Limerick village fires warning shot on garda station

Donal O’Regan


Donal O’Regan

AS MANY as 96 more garda stations could close across the country over the coming months but Oola is determined not to be one.

AS MANY as 96 more garda stations could close across the country over the coming months but Oola is determined not to be one.

Over 70 attended a meeting organised by Oola Community Alert on the station’s future.

Former councillor and chairman of Oola Community Alert, Joe Meagher said the people in the room were very unhappy about the possible closure.

“No matter what they say about statistics or whatever way they dress it up there is no substitute for a garda on the ground especially now with so many robberies,”said Mr Meagher.

While all ages were in attendance it was particularly the elderly.

“A good few local people spoke and explained their own fears. I know myself from Community Alert the concern and worry that is out there.

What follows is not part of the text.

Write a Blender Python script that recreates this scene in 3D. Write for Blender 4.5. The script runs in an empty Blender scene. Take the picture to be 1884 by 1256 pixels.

They are worried about being robbed day or night,” said Mr Meagher.

Also in attendance at the meeting were Deputy Dan Neville; Fianna Fail Justice spokesperson, Niall Collins; Cllrs Noel Gleeson and Brigid Teefy; and Emmet O’Brien, Fianna Fail national executive member, who is involved in a campaign on Pallaskenry station.

Mr Meagher said the meeting was a warning shot. “We don’t want the same thing to happen in Oola that happened in Doon,” said Mr Meagher.

Currently an assessment on what services are provided in the 664 units open is being overseen by senior Department of Justice and Garda personnel, including Garda Commissioner Martin Callinan.

Minister for Justice, Alan Shatter said crime rates are down across the board, except for burglary. He also drawn a comparison with Scotland, which has a bigger population than the Ireland, but has just 340 police stations.

“What I know is that the commissioner is engaged in an overview of stations across the country. He will, I expect, in November or late October be presenting to me with his proposed policing plan for 2013 and I have no doubt he is again looking at the closure of stations that have no operational significance,” said Minister Shatter.

Mr Collins said most small stations cost less than €3,000 or less a year to run and this is justified by the fact they are strong deterrents to crime. “We cannot afford to see a breakdown of law and order in rural Ireland. The Minister should be looking to protect our elderly and vulnerable in rural Ireland instead of hiding behind statistics to abandon them.”